The loans would be part of a federally-mandated program to get vehicles up to 35 miles per gallon by 2020. General Motors, Chrysler and especially Ford have been suffering through some of their worst sales ever because they stuck with big, bulky, gas-guzzling SUVs, pickups and sedans. They were all hot sellers in the 1990s but when clear signs of an energy crunch came, they were slow to respond.

Tell me about it. I was on the floor of Ford's truck plant in Norfolk, Va. back in 2003 just after the firm had put it hundreds of millions to retool the 78-year-old plant so it could churn out more fast-selling F-150 pickups. And a few years before that, I was at a Ford factory in Ohio that made special engines for Tauruses. Demand was so strong that special trains raced the engines from Cleveland to Kansas City overnight so Tauruses could go through final assembly.

Well, Ford shut down Norfolk about a year ago. I'm not sure what happened in Cleveland, but I gather that at least part of its sprawling manufacturing in the area has been shuttered.
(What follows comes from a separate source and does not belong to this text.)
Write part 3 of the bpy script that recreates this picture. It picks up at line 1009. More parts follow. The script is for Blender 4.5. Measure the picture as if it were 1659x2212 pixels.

So now, after slogging around like the dinosaurs they are, the Big Three want public money to save them from their bad decisons.

Reminds me of another issue: I once was at the U.S. Chamber of Commerce in Washington talking about auto bailouts. An official quietly told me that there's a little problem with that. Toyota and Honda, which also are Chamber members, employ thousands of U.S. workers in their U.S. plants and don't need bailouts. Indeed, Asian car makers started outselling the Big Three in the U.S. a few months ago.

Maybe Obama, McCain and Congress should avoid the bailouts. Instead, they should propose some kind of tax credit so that the Big Three officials, starting with their CEOs and C-Suites, can get retrained in anticipating market trends. That and better flexible manufacturing might do the trick.